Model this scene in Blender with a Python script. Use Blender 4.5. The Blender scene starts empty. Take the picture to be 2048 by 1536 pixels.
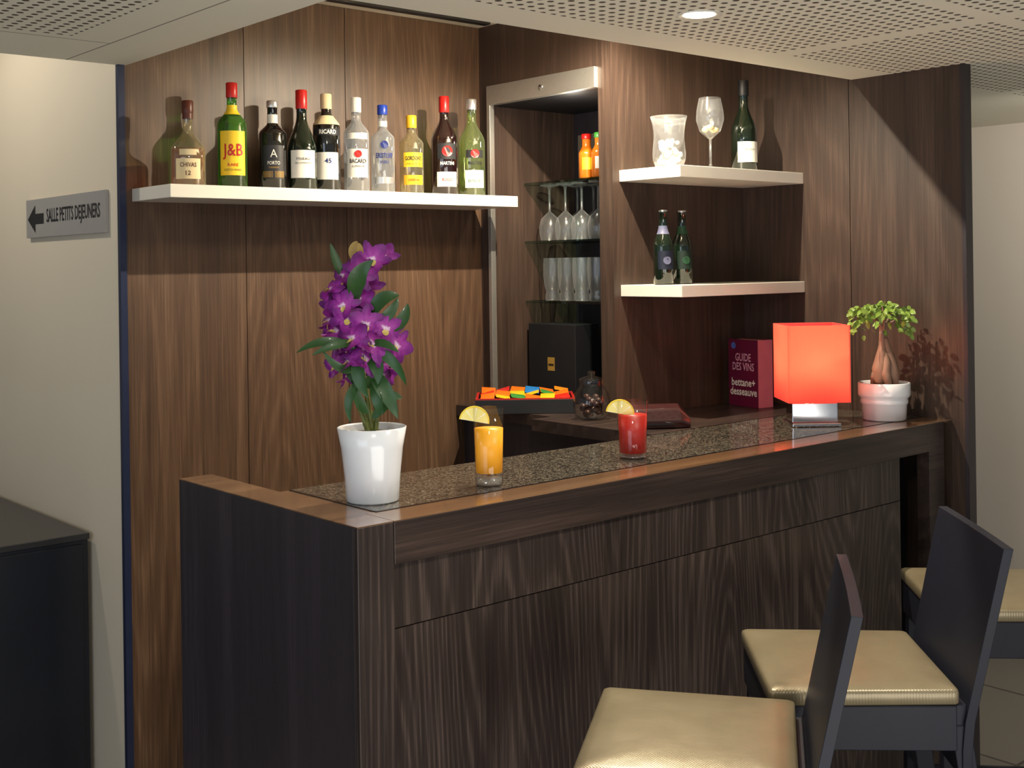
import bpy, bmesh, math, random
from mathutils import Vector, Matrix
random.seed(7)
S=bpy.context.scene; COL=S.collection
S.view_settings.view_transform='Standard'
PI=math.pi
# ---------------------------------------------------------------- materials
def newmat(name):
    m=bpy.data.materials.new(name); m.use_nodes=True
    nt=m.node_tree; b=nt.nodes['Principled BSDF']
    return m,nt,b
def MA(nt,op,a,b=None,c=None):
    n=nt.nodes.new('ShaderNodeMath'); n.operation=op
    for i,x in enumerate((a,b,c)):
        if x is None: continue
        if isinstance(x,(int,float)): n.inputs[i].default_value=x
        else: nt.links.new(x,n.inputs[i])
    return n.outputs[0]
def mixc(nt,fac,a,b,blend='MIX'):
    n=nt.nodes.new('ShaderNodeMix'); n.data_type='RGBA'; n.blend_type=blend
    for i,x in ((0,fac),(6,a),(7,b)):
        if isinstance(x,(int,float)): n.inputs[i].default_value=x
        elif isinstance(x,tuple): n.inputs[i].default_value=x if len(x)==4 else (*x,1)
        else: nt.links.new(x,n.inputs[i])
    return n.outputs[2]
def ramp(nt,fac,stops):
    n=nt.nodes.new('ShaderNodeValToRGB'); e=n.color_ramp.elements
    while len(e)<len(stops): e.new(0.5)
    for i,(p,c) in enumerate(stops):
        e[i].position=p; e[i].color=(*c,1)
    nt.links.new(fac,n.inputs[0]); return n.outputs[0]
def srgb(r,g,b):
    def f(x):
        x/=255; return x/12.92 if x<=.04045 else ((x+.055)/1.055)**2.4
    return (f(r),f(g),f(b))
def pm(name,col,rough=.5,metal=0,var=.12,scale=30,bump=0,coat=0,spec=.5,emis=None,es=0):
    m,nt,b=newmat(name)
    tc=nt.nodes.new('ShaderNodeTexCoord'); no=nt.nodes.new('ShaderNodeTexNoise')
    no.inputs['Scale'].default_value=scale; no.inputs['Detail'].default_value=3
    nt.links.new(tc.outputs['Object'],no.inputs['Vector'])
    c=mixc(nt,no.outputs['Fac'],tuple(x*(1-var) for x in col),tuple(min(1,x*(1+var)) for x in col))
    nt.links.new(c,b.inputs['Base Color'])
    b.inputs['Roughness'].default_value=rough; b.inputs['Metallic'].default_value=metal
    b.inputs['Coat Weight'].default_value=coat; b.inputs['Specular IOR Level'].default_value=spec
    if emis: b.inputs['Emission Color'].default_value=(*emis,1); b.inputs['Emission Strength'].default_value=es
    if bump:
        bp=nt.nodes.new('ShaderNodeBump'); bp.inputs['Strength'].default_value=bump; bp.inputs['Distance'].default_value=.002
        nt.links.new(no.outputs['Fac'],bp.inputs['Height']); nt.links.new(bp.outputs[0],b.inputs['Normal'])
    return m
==
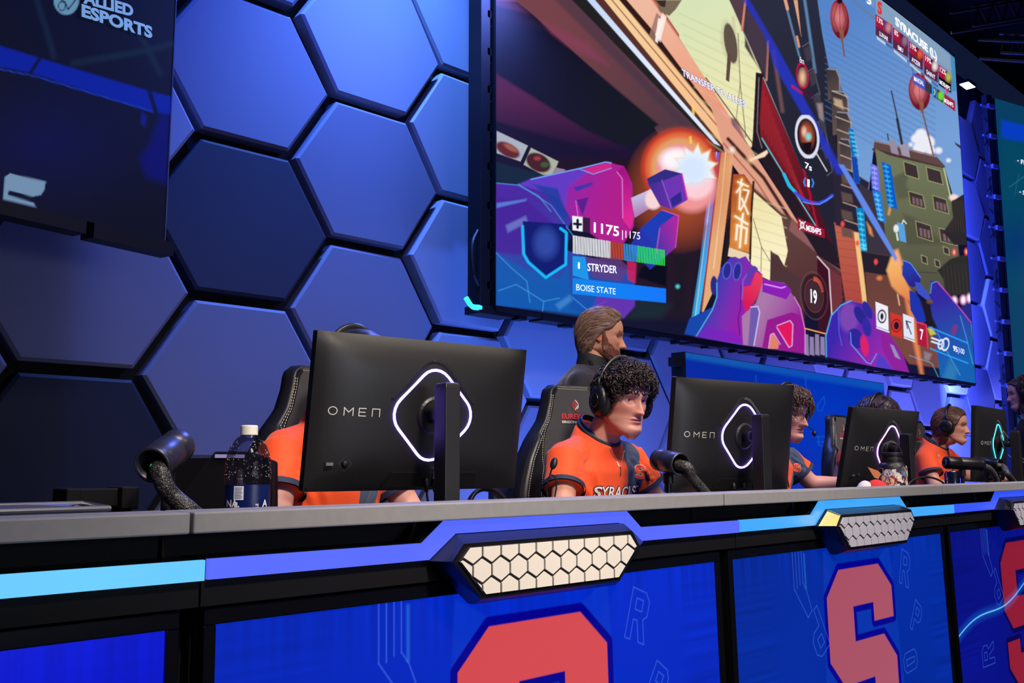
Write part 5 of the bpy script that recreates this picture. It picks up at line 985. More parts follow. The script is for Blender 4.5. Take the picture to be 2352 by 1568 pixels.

→ Directions for this task: Scan the listing above for the word "Take" and copy every line that holds it.

→ Written solution:
Model this scene in Blender with a Python script. Use Blender 4.5. The Blender scene starts empty. Take the picture to be 2048 by 1536 pixels.
Write part 5 of the bpy script that recreates this picture. It picks up at line 985. More parts follow. The script is for Blender 4.5. Take the picture to be 2352 by 1568 pixels.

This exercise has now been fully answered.